Task details: Repeat, exactly as written, every line from the one holding "Continue the Blender" through the one holding "gyp('hazy grasses and". Leave out all other lines.

Dataset:
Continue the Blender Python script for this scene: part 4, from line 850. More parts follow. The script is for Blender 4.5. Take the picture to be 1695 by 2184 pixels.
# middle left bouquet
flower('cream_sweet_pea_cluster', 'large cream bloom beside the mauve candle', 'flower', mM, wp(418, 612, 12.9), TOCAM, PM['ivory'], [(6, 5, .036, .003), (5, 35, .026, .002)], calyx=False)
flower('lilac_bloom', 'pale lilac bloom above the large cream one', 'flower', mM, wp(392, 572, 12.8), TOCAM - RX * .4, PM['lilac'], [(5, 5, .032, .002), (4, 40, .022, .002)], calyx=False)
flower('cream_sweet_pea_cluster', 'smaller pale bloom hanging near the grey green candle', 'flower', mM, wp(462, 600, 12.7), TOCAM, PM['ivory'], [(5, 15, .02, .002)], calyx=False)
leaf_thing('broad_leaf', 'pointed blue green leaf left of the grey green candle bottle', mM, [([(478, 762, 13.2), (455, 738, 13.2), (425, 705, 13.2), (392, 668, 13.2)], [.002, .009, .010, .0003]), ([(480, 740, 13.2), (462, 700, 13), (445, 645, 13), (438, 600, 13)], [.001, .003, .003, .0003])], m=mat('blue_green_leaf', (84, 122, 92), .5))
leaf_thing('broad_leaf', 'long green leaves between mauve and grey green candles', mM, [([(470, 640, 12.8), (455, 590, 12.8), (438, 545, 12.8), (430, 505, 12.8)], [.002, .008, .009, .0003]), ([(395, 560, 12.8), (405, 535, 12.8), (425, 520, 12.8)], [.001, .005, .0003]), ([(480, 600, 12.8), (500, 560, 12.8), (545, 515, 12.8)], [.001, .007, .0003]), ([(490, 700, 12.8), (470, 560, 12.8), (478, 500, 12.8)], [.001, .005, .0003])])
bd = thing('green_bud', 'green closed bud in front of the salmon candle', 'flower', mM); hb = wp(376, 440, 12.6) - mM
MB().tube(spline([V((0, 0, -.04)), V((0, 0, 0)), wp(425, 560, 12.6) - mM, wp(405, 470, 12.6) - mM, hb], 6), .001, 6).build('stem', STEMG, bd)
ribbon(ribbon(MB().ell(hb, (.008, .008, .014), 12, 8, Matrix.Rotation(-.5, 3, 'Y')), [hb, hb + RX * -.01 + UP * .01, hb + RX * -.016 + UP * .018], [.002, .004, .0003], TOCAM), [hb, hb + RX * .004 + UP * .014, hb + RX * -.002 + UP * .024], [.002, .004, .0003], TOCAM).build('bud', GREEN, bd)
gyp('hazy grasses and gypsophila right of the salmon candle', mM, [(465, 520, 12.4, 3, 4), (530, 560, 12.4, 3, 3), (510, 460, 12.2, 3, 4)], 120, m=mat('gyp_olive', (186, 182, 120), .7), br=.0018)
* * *
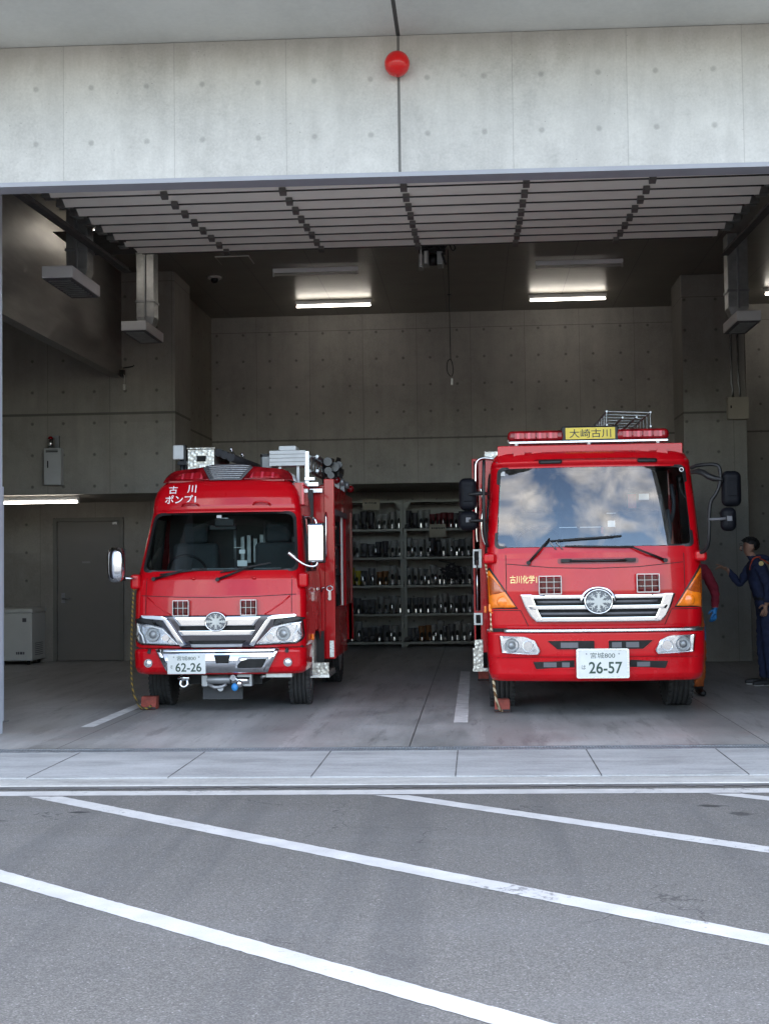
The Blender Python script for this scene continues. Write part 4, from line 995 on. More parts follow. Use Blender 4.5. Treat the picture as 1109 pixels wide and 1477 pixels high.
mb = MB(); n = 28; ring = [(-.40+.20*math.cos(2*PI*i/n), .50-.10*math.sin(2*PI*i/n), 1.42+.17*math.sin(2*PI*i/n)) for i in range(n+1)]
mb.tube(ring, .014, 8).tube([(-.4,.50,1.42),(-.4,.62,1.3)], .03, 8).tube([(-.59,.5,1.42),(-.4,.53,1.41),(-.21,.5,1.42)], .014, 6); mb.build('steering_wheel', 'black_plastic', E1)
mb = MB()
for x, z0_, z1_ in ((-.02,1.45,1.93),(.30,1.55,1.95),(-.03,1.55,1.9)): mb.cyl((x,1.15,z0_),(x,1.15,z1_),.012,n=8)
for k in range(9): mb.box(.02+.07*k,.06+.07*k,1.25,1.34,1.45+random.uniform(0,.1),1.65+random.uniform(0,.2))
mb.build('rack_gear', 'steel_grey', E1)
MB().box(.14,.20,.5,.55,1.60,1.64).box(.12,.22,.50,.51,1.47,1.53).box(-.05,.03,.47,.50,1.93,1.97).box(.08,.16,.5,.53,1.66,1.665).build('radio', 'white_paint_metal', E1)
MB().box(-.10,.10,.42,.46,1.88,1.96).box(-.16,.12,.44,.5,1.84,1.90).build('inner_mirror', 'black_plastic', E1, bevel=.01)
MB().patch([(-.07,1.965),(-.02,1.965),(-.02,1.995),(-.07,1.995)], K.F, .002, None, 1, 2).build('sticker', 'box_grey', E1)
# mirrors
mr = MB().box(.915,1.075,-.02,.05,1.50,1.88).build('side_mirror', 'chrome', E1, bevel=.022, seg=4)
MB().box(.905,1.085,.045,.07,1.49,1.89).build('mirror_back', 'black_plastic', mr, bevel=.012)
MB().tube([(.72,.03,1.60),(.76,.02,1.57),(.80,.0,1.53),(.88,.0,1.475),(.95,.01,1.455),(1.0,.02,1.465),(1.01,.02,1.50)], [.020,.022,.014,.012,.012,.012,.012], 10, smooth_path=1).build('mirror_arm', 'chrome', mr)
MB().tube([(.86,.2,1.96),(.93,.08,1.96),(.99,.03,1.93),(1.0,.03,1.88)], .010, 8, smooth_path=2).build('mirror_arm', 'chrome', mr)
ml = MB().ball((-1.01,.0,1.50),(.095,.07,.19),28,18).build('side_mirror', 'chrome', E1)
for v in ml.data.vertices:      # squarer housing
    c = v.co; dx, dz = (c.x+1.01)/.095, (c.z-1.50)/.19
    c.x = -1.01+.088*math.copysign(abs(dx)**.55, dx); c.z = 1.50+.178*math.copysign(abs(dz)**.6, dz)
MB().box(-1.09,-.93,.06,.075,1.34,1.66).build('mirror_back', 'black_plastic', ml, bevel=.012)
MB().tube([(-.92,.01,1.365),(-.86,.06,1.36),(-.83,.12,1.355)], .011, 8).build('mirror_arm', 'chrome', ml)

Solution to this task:
Continue the Blender Python script for this scene: part 4, from line 850. More parts follow. The script is for Blender 4.5. Take the picture to be 1695 by 2184 pixels.
# middle left bouquet
flower('cream_sweet_pea_cluster', 'large cream bloom beside the mauve candle', 'flower', mM, wp(418, 612, 12.9), TOCAM, PM['ivory'], [(6, 5, .036, .003), (5, 35, .026, .002)], calyx=False)
flower('lilac_bloom', 'pale lilac bloom above the large cream one', 'flower', mM, wp(392, 572, 12.8), TOCAM - RX * .4, PM['lilac'], [(5, 5, .032, .002), (4, 40, .022, .002)], calyx=False)
flower('cream_sweet_pea_cluster', 'smaller pale bloom hanging near the grey green candle', 'flower', mM, wp(462, 600, 12.7), TOCAM, PM['ivory'], [(5, 15, .02, .002)], calyx=False)
leaf_thing('broad_leaf', 'pointed blue green leaf left of the grey green candle bottle', mM, [([(478, 762, 13.2), (455, 738, 13.2), (425, 705, 13.2), (392, 668, 13.2)], [.002, .009, .010, .0003]), ([(480, 740, 13.2), (462, 700, 13), (445, 645, 13), (438, 600, 13)], [.001, .003, .003, .0003])], m=mat('blue_green_leaf', (84, 122, 92), .5))
leaf_thing('broad_leaf', 'long green leaves between mauve and grey green candles', mM, [([(470, 640, 12.8), (455, 590, 12.8), (438, 545, 12.8), (430, 505, 12.8)], [.002, .008, .009, .0003]), ([(395, 560, 12.8), (405, 535, 12.8), (425, 520, 12.8)], [.001, .005, .0003]), ([(480, 600, 12.8), (500, 560, 12.8), (545, 515, 12.8)], [.001, .007, .0003]), ([(490, 700, 12.8), (470, 560, 12.8), (478, 500, 12.8)], [.001, .005, .0003])])
bd = thing('green_bud', 'green closed bud in front of the salmon candle', 'flower', mM); hb = wp(376, 440, 12.6) - mM
MB().tube(spline([V((0, 0, -.04)), V((0, 0, 0)), wp(425, 560, 12.6) - mM, wp(405, 470, 12.6) - mM, hb], 6), .001, 6).build('stem', STEMG, bd)
ribbon(ribbon(MB().ell(hb, (.008, .008, .014), 12, 8, Matrix.Rotation(-.5, 3, 'Y')), [hb, hb + RX * -.01 + UP * .01, hb + RX * -.016 + UP * .018], [.002, .004, .0003], TOCAM), [hb, hb + RX * .004 + UP * .014, hb + RX * -.002 + UP * .024], [.002, .004, .0003], TOCAM).build('bud', GREEN, bd)
gyp('hazy grasses and gypsophila right of the salmon candle', mM, [(465, 520, 12.4, 3, 4), (530, 560, 12.4, 3, 3), (510, 460, 12.2, 3, 4)], 120, m=mat('gyp_olive', (186, 182, 120), .7), br=.0018)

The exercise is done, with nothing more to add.